**PROBLEM**
Read the listing below and copy out every line that holds "objects".

**DATASET EXCERPT**
——————
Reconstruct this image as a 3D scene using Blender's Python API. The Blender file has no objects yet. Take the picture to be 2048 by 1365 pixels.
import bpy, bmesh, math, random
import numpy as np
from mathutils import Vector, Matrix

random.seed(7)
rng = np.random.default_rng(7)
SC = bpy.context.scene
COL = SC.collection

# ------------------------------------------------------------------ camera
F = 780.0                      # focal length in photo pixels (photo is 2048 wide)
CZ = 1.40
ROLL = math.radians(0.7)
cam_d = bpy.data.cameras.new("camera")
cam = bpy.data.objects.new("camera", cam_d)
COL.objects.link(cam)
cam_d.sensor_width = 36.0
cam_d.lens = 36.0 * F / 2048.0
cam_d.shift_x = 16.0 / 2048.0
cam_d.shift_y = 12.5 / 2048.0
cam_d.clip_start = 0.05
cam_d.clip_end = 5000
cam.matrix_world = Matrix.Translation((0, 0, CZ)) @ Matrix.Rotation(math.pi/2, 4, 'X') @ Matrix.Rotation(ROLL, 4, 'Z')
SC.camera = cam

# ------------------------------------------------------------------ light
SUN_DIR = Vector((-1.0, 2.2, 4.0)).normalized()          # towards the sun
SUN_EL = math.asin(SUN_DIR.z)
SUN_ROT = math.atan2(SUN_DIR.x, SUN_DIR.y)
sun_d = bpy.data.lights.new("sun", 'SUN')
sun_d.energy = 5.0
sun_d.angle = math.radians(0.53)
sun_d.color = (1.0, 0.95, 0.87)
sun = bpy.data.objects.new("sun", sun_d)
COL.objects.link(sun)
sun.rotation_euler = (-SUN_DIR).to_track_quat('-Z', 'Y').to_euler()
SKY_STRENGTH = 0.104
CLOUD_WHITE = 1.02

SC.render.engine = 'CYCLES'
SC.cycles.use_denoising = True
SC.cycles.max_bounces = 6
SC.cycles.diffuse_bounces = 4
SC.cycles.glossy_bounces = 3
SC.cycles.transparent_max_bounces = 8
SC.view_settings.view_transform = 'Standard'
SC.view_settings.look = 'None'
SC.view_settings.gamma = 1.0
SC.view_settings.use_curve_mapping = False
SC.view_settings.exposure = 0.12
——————
**FINAL RESULT**
Reconstruct this image as a 3D scene using Blender's Python API. The Blender file has no objects yet. Take the picture to be 2048 by 1365 pixels.
cam = bpy.data.objects.new("camera", cam_d)
COL.objects.link(cam)
sun = bpy.data.objects.new("sun", sun_d)
COL.objects.link(sun)